Волков: А как менялись ваши эмоции от первой к третьей посадке?

Бродский: Ну, когда меня вели в «Кресты» в первый раз, то я был в панике. В состоянии, близком к истерике. Но я как бы ничем этой паники не продемонстрировал, не выдал себя. Во второй раз уже никаких особых эмоций не было, просто я узнавал знакомые места. Ну а в третий раз это уж была абсолютная инерция. Все-таки самое неприятное – это арест. Точнее, сам процесс ареста, когда вас берут. То время, пока вас обыскивают. Потому что вы еще ни там ни сям.
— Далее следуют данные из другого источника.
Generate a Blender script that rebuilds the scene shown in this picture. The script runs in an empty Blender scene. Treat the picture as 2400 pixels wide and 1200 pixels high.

Вам кажется, что вы еще можете вырваться. А когда вы уже оказываетесь внутри тюрьмы, тогда уж все неважно. В конце концов, это та же система, что и на воле.

Волков: Что вы имеете в виду?

Бродский: Видите ли, я в свое время пытался объяснить своим корешам, что тюрьма – это не столь уж альтернативная реальность, чтобы так ее опасаться. Жить тихо, держать язык за зубами – и все это из-за боязни тюрьмы? Бояться-то особенно нечего. Может быть, мы этого ничего уже не видели потому, что были другим поколением? Может быть, у нас порог страха был немножечко ниже, да?

Волков: Вы хотите сказать – выше?

Бродский: В общем, когда моложе – боишься меньше. Думаешь, что перетерпеть можешь больше. И потому перспектива потери свободы не так уж сводит тебя с ума.

Волков: А как у вас сложились отношения со следователями?

Бродский: Ну, я просто ни на какое общение не шел, ни на какие разговоры. Просто держал язык за зубами. Это их выводило из себя. Тут они на тебя и кулаками стучать, и по морде бить…

Волков: Что, действительно били?

Бродский: Били. Довольно сильно, между прочим. Несколько раз.

Волков: Но ведь это было время, как тогда любили говорить, сравнительно вегетарианское. И вроде бы бить не полагалось?

Бродский: Мало ли что не полагалось.

Волков: А разве нельзя было эти побои каким-то законным образом обжаловать?

Бродский: Каким? Это, знаете ли, было еще до расцвета правозащитного движения.

Волков: Многие из нас, кто на самом процессе Бродского не был, знакомы тем не менее с его ходом по стенографическим записям, сделанным в зале суда журналисткой Фридой Вигдоровой. Эти записи широко ходили в российском самиздате. Они аккуратно отражают ход судебного разбирательства?

Бродский: Аккуратно, но там ведь не все. Там, может быть, одна шестая процесса. Потому что ведь ее выставили из зала довольно быстро. А уж потом начались наиболее драматические, наиболее замечательные эпизоды.

Волков: Я считал эти записи выдающимся документом.

Бродский: Вы, может быть, считаете, а я – нет. Не говоря уж о том, что этот документ был с тех пор напечатан тысячу раз. Не так уж это все и интересно, Соломон. Поверьте мне.

Волков: Ну, об уникальности этого документа как раз и свидетельствует тот факт, что он был опубликован по всему миру. И с тех пор цитировался бесчисленное количество раз.

Бродский: Мне повезло во всех отношениях. Другим людям доставалось гораздо больше, приходилось гораздо тяжелее, чем мне.

Волков: Особенность этого процесса была в том, что судили поэта. В России поэт – фигура символическая, особенно талантливый. И никакому другому русскому поэту вашего ранга в тот период так же сильно от властей не досталось.

Бродский: Ну, я тогда не был поэтом никакого ранга. Во всяком случае, с моей собственной точки зрения. Может быть, с точки зрения – не знаю уж там, Господа Бога…

Волков: Вас в России тогда не печатали, но читали и почитали, потому что стихи ваши достаточно широко расходились в самиздате. О большем признании в тот момент и мечтать, наверное, нельзя было. Власти более или менее представляли себе, кого они судят. Вы что, хотели бы, чтобы они устроили процесс в тот момент, когда вы получите Нобелевскую премию?